JiJi Café, 1422-3 Shimabuku, Kitanakagusuku, Nakagami District, Okinawa; +81 098 987 7515; open daily except Thursday, 11:30 a.m.-11 p.m. (last order)

More: Okinawa: Which island is for you? 

Portriver

Tetsuya and Miki Mugishima set up shop in a former "foreigner house."

Tetsuya and Miki Mugishima have taken remnants of historic Okinawa and turned them into a space of their own.

Originally from Tokyo, the couple moved to Okinawa for a change of pace, deciding to establish a home and store in former American military housing space.

Gaijin Jutaku, or “foreigner houses," are spread throughout the island -- square concrete bungalows built after WWII to house a rapidly growing American military population.

“We like the wide spaces,” Tetsuya says, pointing out that the large rooms contrast with the small spaces many Japanese call home.
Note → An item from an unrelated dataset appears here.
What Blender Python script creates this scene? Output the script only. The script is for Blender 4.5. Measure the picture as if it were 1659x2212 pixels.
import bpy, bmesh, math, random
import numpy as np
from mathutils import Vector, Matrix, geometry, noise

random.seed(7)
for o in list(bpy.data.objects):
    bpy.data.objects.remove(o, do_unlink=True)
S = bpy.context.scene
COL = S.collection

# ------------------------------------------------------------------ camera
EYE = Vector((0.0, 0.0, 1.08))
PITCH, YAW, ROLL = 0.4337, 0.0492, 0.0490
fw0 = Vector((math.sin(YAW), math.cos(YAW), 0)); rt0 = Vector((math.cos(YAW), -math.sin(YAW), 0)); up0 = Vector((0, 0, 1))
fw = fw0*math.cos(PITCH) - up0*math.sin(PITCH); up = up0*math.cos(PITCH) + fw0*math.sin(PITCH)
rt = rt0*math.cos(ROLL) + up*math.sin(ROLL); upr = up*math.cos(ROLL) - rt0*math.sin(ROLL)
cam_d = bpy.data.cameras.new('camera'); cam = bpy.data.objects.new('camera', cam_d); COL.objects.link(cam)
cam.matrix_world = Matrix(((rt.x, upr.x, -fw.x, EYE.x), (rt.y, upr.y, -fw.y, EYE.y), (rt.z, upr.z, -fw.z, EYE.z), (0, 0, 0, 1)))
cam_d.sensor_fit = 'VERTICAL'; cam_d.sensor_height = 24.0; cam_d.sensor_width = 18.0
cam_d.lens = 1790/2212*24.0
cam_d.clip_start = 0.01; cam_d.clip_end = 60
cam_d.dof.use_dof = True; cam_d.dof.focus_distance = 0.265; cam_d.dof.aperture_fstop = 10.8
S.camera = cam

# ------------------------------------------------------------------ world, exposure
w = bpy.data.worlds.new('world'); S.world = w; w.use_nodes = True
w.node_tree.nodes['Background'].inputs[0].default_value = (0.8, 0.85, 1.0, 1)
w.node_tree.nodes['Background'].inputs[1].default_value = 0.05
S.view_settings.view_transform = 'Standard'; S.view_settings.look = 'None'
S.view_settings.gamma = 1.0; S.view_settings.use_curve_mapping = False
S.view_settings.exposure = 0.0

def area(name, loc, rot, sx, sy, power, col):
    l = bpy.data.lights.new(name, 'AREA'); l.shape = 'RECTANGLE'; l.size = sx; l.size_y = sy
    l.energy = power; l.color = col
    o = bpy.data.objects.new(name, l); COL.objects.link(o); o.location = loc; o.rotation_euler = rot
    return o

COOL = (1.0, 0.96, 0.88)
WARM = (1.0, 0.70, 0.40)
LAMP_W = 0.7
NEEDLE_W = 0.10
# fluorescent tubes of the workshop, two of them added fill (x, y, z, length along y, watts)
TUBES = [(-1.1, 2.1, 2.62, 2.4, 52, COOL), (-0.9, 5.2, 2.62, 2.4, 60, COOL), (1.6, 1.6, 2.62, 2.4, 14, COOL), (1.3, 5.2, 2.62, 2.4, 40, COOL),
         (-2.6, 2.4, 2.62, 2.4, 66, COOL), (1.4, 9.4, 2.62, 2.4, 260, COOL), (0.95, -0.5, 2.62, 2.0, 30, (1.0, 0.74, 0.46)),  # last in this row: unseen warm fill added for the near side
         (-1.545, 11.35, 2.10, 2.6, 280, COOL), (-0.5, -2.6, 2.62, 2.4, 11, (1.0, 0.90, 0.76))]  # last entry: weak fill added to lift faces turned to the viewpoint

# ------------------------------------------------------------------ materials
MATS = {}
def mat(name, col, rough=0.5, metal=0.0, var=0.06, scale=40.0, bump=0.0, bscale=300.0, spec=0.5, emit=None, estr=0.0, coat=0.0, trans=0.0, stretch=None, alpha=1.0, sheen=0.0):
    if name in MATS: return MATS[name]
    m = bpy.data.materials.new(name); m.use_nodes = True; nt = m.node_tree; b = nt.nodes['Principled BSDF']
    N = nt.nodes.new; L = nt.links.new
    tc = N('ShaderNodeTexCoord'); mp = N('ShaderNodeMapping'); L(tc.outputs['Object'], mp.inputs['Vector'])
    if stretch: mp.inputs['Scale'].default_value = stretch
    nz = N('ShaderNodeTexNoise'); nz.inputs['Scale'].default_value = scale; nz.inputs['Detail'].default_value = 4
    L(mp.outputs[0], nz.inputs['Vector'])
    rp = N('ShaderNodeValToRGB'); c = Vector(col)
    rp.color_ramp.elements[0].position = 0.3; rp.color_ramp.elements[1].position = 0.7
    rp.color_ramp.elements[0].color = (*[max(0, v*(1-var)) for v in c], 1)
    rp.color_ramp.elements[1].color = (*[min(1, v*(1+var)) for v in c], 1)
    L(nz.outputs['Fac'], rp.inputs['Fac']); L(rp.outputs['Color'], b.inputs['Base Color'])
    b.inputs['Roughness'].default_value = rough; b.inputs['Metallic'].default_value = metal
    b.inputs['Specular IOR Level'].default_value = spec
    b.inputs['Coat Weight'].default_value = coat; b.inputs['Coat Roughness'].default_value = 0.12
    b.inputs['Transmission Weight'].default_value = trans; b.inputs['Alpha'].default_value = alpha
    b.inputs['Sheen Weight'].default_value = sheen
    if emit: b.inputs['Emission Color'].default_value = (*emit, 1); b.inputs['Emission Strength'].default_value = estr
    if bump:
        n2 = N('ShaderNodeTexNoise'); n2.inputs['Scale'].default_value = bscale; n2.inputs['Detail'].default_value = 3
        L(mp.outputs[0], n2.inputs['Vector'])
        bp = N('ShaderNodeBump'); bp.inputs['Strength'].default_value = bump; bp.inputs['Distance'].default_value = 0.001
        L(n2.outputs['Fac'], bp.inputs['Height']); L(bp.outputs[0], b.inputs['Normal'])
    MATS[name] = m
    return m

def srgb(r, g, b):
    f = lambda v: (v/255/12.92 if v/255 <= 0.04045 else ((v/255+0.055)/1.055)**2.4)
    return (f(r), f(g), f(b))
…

“It’s perfect for setting up shop without having to leave the family."

“We basically stock the things we enjoy,” says Miki.

Portriver assumes the role of general store in its small bungalow community of Minatogawa, while offering delicious sandwiches with bread from the bakery down the street and aromatic coffee from the roaster around the corner. 

Portriver Market, 2-15-8 Minatogawa #30, Urasoe, Okinawa; +81 098 911 8931; open daily except Tuesday, 11:30 a.m.-6 p.m.